Aging Parents · Life

How do we know when


I just made a short (now, thankfully) journey to my mother’s home to help care for her after her second mastectomy. It is a pretty surreal experience to turn the tables and be on the other side of everything with a parent.

I held her hand and spoke with her for a while as she was in bed. We talked about completely random things:  how she told my dad she was pregnant with me and immediately jumping to expereinces we shared with my daughter; we talked about what her life has been like lately and what she imagines my life and the lives of my siblings will be once she’s gone. I held her and I brushed hair out of her face and I stroked her arm and I smiled. After a day of draining her fluids, administering meds, attempting to make her let me take care of her, I finally left her in bed and hobbled off take care of the little things left over before getting to bed myself. Once I finally landed in bed, I unwound with reading a bit, washed my face and completed my other evening ablutions and finally turned off the light for a blissful sleep.

Now, it’s going to be important for me to paint a picture for you. The home my mother lives in now is in a community for senior citizens she moved to while I was in graduate school overseas and I’ve never considered it my home. Why should I? I’ve never lived here. It is a two bedroom home, and my mother painted the second room blue before I finished school. She moved all of my things into the room and made it so I could live there if I ever needed to. It wasn’t decorated or anything. My things weren’t unpacked. It didn’t feel inviting. It was a room. I know I’ve slept there, but I honestly have no recollection of ever doing so since I was only in the house for a few weeks before moving in with now Husband forever. Frankly, I was consumed enough with my life and its future that I hardly gave any attention to my family and especially my mom. Anyway. “My room” is blue. It is my favorite color and it happens to be Daughter’s favorite as well. There is a single bed in the room and, again, though I know I’ve slept in it I have no recollection. I do, however, know that I have tucked my daughter into this bed more times than myself. Blue room with which I am not familiar. Got it? Good.

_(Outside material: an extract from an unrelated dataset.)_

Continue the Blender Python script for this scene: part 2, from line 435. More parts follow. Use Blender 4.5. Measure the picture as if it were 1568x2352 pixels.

So, I climb into the tiny, rock hard, itchy for reasons I cannot explain bed. Lights off. Eyes heavy. It’s been a long and hard day. Between us, after this day I pretty much feel confident that, while I cannot tell you when my mother will die, I can tell you with relative certainty what the cause will be. I inhale deeply. I sigh. And I look up.

On the ceiling, I notice for the first time that there are dozens of stars glowing in the dark. I cannot tell you when they were put there; I do not know if they were for me, to make this room feel somehow like home to my 23 year old brain, or if they were put there for Daughter. It really doesn’t matter because at this moment I can see a concrete example of who the woman in that bed is. She loves. She loves so desperately and so deeply that she does stupid things like putting glow in the dark stars on the ceiling to make me feel at home for a couple of weeks or to make her granddaughter feel less afraid sleeping in a new place. At that exact moment all of this hits me and I begin to shake. I realize how small my mother looks in her bed. (Have you ever noticed how small the ones we love look when they are very sick? I swear they shrink.) It is at this moment that I break down and I cry harder than I have in I don’t know how long. My heart splits in two as I wonder what is going to happen next.

Why is it that it took me until this moment to realize how much my mother loves me? When I had Daughter, I remember actually wondering what it would have been like if my mom had loved me like I love Daughter. I felt like I had invented the love I have for her. How much hubris is that?? Seriously. And these damn stars make me realize that I didn’t experience that love alone. It’s the love that parents feel. Period. Even if they’re complete crap, I truly believe that every parent in the history of time has felt this love, even if it was just for a passing moment.